The next day, I with some guy friends, went to Ktar and play basketballs.... I admitted that I'm not a big fan of playing it, I don't play well, but rather rough, 'cause due to my bigger size, I used to shove people off.... but not now, I guessed I seemed shorter and weaker than most of my friends, they were greatly figured, well as in my opinion. Sometimes I really do think that I'm a weird guy, I don't like some most men sports... but don't call me a sissy or what... I'm just different. Most friends of mine knew better men sports than I did. Speaking of basketball, for example, they knew all alot of MBA members, from their backgrounds to their children stuffs.... Another good example is Football.... premier league ... LIVERPOOL VS MENCHESTER CITY.... ARSENAL VS MU.... Wow!... good saved by XXX Barcelona goal keeper... wow... I don't remember well their names, I knew some and I don't recall all the past results for the league championship, as it is called. My dad's a great fan... but I don't. Well, what I like about sports... ping pong, badminton, swimming, gymnastics... gua, about that.

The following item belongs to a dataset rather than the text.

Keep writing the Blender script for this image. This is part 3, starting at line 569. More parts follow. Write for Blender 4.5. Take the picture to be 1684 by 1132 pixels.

Well well well, where were we.... it's far from my topic AGAIN... erm... later the game. We helped a fren of mine in moving into another new house.... I guessed that's just about it. I'll post later to describe the whole interesting "walk through" of this perpindahan next time because it's gotta be another long descriptive essay again... ooops... no, it should be a journal, not damn boring essay... stop here. JIU CHI GE PI (read in chinese). Guessed I need to menggasar my chinese too! If not, its gonna be worn off! SAYONARA!